Projecting attributes to their own columns has benefits for speed and size. Therefore we are taking an opinionated approach and projecting some common attributes to their own columns. All other attributes are stored in the generic key/value maps and are still searchable, but not as quickly. We chose these attributes based on what we commonly use ourselves (scratching our own itch), but we think they will be useful to most workloads.

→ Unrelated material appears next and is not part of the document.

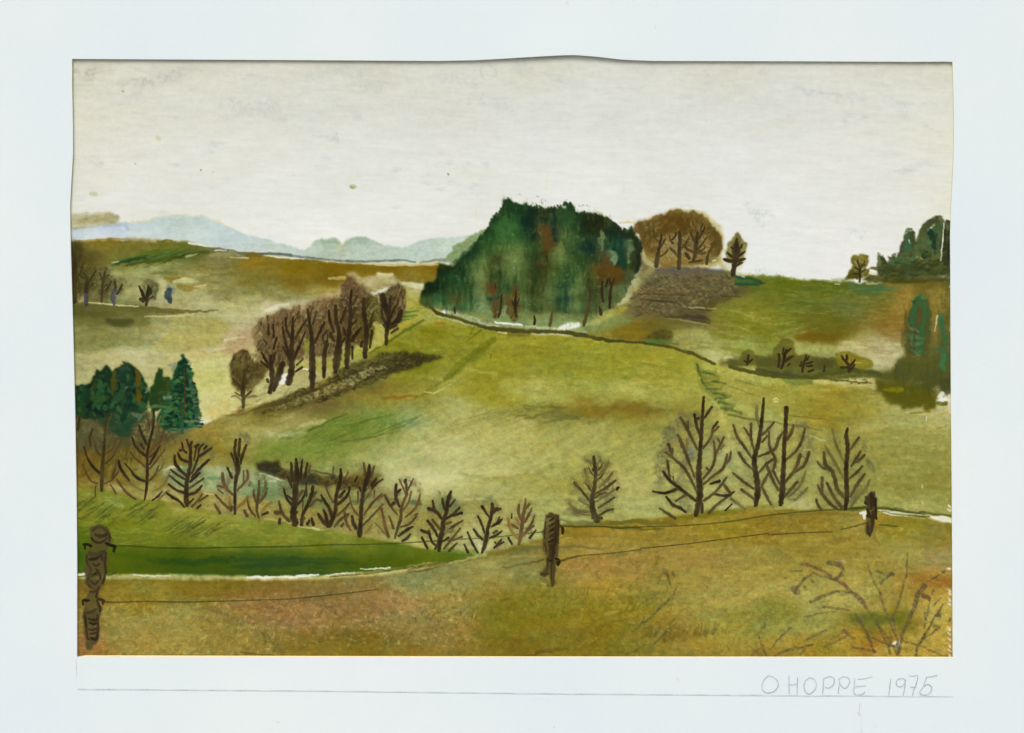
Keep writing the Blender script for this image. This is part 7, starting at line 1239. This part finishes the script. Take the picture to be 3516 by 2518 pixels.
def paper_mat(name, col, var=.012, yellow=False):
    m = bpy.data.materials.new(name); m.use_nodes = True; t = m.node_tree; b = t.nodes['Principled BSDF']
    geo = t.nodes.new('ShaderNodeNewGeometry')
    n1 = t.nodes.new('ShaderNodeTexNoise'); n1.inputs['Scale'].default_value = 6; n1.inputs['Detail'].default_value = 5
    n2 = t.nodes.new('ShaderNodeTexNoise'); n2.inputs['Scale'].default_value = 700; n2.inputs['Detail'].default_value = 4
    for q in (n1, n2): t.links.new(geo.outputs['Position'], q.inputs['Vector'])
    r = t.nodes.new('ShaderNodeValToRGB'); r.color_ramp.elements[0].position = .3; r.color_ramp.elements[1].position = .7
    c = lin(col)/KG; c0 = lin([q-4*(i != 2) for i, q in enumerate(col)])/KG; c1 = lin([col[0]+4, col[1]+1, col[2]-1])/KG
    r.color_ramp.elements[0].color = (*c0, 1); r.color_ramp.elements[1].color = (*c1, 1)
    t.links.new(n1.outputs[0], r.inputs[0])
    mr = t.nodes.new('ShaderNodeMapRange'); mr.inputs[3].default_value = 1-var*2; mr.inputs[4].default_value = 1+var*2
    t.links.new(n2.outputs[0], mr.inputs[0])
    mx = t.nodes.new('ShaderNodeVectorMath'); mx.operation = 'SCALE'; t.links.new(r.outputs[0], mx.inputs[0]); t.links.new(mr.outputs[0], mx.inputs['Scale'])
    t.links.new(mx.outputs[0], b.inputs['Base Color']); b.inputs['Roughness'].default_value = .9; b.inputs['Specular IOR Level'].default_value = .1
    bp = t.nodes.new('ShaderNodeBump'); bp.inputs['Strength'].default_value = .15; bp.inputs['Distance'].default_value = .0002
    t.links.new(n2.outputs[0], bp.inputs['Height']); t.links.new(bp.outputs[0], b.inputs['Normal'])
    return m
M_MAT = paper_mat('mat_paper', MATC); M_CORE = paper_mat('mat_core', (240, 226, 176)); M_SHEET = paper_mat('sheet_paper', (226, 220, 206)); M_BACK = paper_mat('backing_card', (150, 140, 120))
def solid(name, v, f, mat, parent, origin, smooth=False):
    me = bpy.data.meshes.new(name); me.from_pydata([tuple(np.array(p)-np.array(origin)) for p in v], [], f); me.materials.append(mat)
    for p in me.polygons: p.use_smooth = smooth
    return link(bpy.data.objects.new(name, me), parent, (0, 0, 0) if parent else origin)
# back face and outer rim close the board
nb = len(v)
nf = len(f)
for i in range(n):
    q = outp(i); v.append(Pt(q[0], q[1], .0021)); v.append(Pt(q[0], q[1], .0003))
for i in range(n): f.append((nb+2*i, nb+2*i+1, nb+2*((i+1) % n)+1, nb+2*((i+1) % n)))
bd = solid('board', v, f, M_MAT, root, ORG, smooth=True)
for p in list(bd.data.polygons)[nf:]: p.use_smooth = False
# cut edge of the window: pale core showing below and beside, its back face lifted with the curl
ev = []; ef = []
cx_, cy_ = 1758, 1230
for i in range(n):
    x, y = ring[i]; l = mat_lift(x, y)
    low = 1.0 if 260 <= i < 370 else (.35 if i >= 370 else (.25 if i >= 150 else .05))
    ix = x + (3.2 if i >= 370 else (-1.5 if 150 <= i < 260 else 0))*low; iy = y - (4.2*low if 260 <= i < 370 else -.3)
    ev += [Pt(x, y, l), Pt(ix, iy, max(l-.0013, .0003))]
    x2 = x + (-22 if i >= 370 else (22 if 150 <= i < 260 else 0)); y2 = y + (-22 if i < 150 else (22 if 260 <= i < 370 else 0))
    ev.append(Pt(x2, y2, max(l-.0013, .0003)))
for i in range(n):
    a = 3*i; b = 3*((i+1) % n); ef += [(a, a+1, b+1, b), (a+1, a+2, b+2, b+1)]
solid('cut_edge', ev, ef, M_CORE, root, ORG)
# pencil writing
def pencil(name, txt, col, a):
    k = Ink(); tile = None
    for part in txt.replace('\n', ';').split(';'):
        g = part.split()
        if not g: continue
        k.add([tuple(map(float, q.split(','))) for q in g[1:]], [float(q) for q in g[0].split(',')], col, a, under=MATC, base=.0021+.00003, h=.00002, rough=.2, step=2.5)
    return ink_obj(name, k, root, ORG, M_PENCIL)
W = lambda s: ' '.join('%.1f,%.1f' % (2500+float(a.split(',')[0])*1000/2268, 2250+float(a.split(',')[1])*1000/2268) if i else a for i, a in enumerate(s.split()))
sig = ['3 315,160 285,185 265,225 265,265 290,290 325,293 365,275 388,240 385,205 365,180 335,165 305,162', '2.2 473,158 474,220 474,300', '2.2 540,175 537,240 537,312', '2.4 468,232 500,232 540,222',
       '2.8 640,175 605,195 590,235 600,280 625,302 660,285 683,250 683,210 660,182 630,176', '2.2 742,182 740,240 735,300', '2.4 738,190 775,168 810,170 828,195 815,235 785,255 755,250', '2.2 870,180 862,240 857,300',
       '2.6 858,190 890,168 930,175 945,200 935,235 905,258 870,225', '2.6 985,180 980,240 978,290 1000,310 1045,303 1062,288', '2 1010,188 1060,182 1122,168', '2.2 990,245 1030,242 1072,238',
       '2.2 1265,185 1258,250 1248,318', '2.4 1355,180 1320,190 1308,225 1330,248 1362,235 1378,205 1360,180', '2.2 1380,190 1375,250 1362,315', '2.2 1410,160 1445,162 1475,160 1465,220 1445,270 1432,320', '2.0 1418,248 1445,250 1462,248',
       '2.2 1545,168 1535,200 1515,250 1492,285 1500,308', '2.2 1545,172 1585,166 1625,156', '3.2 1520,240 1560,228 1582,250 1575,285 1545,308 1510,308 1490,290']
pencil('signature', ';'.join(W(s) for s in sig), (150, 160, 164), .55)
pencil('ruled_line', '3.2,2.6,2.4 268,2367 300,2367 480,2368 700,2370;2.2,2 700,2370 1100,2373 1500,2378;2.2,2.4,2.2 1500,2378 2000,2383 2500,2387;2.6,2.4,2 2500,2387 2760,2389 3000,2390;1.8,1.6 3000,2391 3270,2392', (180, 188, 192), .5)
for s_ in '2.5,2,1.5 2952,2415 2950,2440 2953,2460;2,1.8 3004,2490 3005,2496;5,3 2325,2330 2330,2336;3,2 1944,5 1952,18;2,2 2250,90 2252,100;2,1.6 1090,1 1092,4;2,1.4 2402,62 2403,70;2.4,1.6 950,2478 960,2482;2,1.4 1900,2496 1906,2499;2,1.2 262,2262 264,2330;1.6,1.2 2956,2470 2958,2515'.split(';'): pencil('pencil_mark', s_, (192, 198, 200), .4)
pencil('pink_stain', '9,6 2946,2448 2950,2454', (238, 200, 204), .7)
for o_ in root.children:
    if o_.name.startswith('pink'): o_['label'] = 'tiny pink stain below the signature'
# the paper sheet itself, the backing card and the wall behind
a, b = (228, 182), (3296, 2276)
sv = [Pt(a[0], a[1], -.0002), Pt(b[0], a[1], -.0002), Pt(b[0], b[1], -.0002), Pt(a[0], b[1], -.0002)]; sv += [(p[0], .0006, p[2]) for p in sv]
box_f = [(0, 3, 2, 1), (4, 5, 6, 7), (0, 1, 5, 4), (1, 2, 6, 5), (2, 3, 7, 6), (3, 0, 4, 7)]
tag(solid('paper_sheet', sv, box_f, M_SHEET, None, Pt(CX, 2276)), 'cream watercolour paper carrying the painted landscape, inside the white mat', 'paper')
bv = [(sx_, .0012, sz_) for sx_, sz_ in ((Pt(-150, 0)[0], Pt(0, -140)[2]), (Pt(3666, 0)[0], Pt(0, -140)[2]), (Pt(3666, 0)[0], Pt(0, 2658)[2]), (Pt(-150, 0)[0], Pt(0, 2658)[2]))]
bv += [(p[0], .0035, p[2]) for p in bv]
tag(solid('backing_card', bv, box_f, M_BACK, None, Pt(CX, 2658)), 'grey card behind the mat board', 'card')
wv = [(-6, .004, -1), (6, .004, -1), (6, .004, 4.5), (-6, .004, 4.5)]; wv += [(p[0], .2, p[2]) for p in wv]
tag(solid('wall', wv, box_f, paper_mat('wall_plaster', (196, 194, 188)), None, (0, .004, -1)), kind='structure')
gv = [(-40, -40, -.01), (40, -40, -.01), (40, .004, -.01), (-40, .004, -.01)]
tag(solid('ground', gv, [(0, 1, 2, 3)], paper_mat('ground_stone', (176, 172, 164)), None, (0, 0, 0)), kind='structure')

Resource-level attributes include the following:

• service.name
• cluster and k8s.cluster.name
• namespace and k8s.namespace.name
• pod and k8s.pod.name
• container and k8s.container.name

Span-level attributes include the following:

• http.method
• http.url
• http.status_code (int)

“Any”-type Attributes

OTLP attributes have variable data types, which is easy to accomplish in formats like protocol-buffers, but does not translate directly to Parquet. Each column must have a concrete type. There are several possibilities here but we chose to have optional values for each concrete type. Array and KeyValueList types are stored as protocol-buffer-encoded byte arrays.

YAML Copy

repeated group Attrs {
    required binary  Key (STRING);

    # Only one of these will be set
    optional binary  Value (STRING);
    optional boolean ValueBool;
    optional double  ValueDouble;
    optional int64   ValueInt (INT(64,true));
    optional binary  ValueArray (STRING);
    optional binary  ValueKVList (STRING);
}

Event attributes

Event attributes are stored as protocol-buffer encoded.

YAML Copy

repeated group Attrs {
    required binary Key (STRING);
    required binary Value (STRING);
}

Compression and encoding

Parquet has robust support for many compression algorithms and data encodings. We have found excellent combinations of storage size and performance with the following:

1. Snappy Compression - Enable on all columns
2. Dictionary encoding - Enable on all string columns (including byte array ParentSpanID). Most strings are very repetitive so this works well to optimize storage size. However we can greatly speed up search by inspecting the dictionary first and eliminating pages with no matches.
3. Time and duration unix nanos - Delta encoding
4. Rarely used columns such as DroppedAttributesCount - These columns are usually all zeroes, RLE works well.

Bloom filters

Parquet has native support for bloom filters. However, Tempo does not use them at this time. Tempo already has sophisticated support for sharding and caching bloom filters.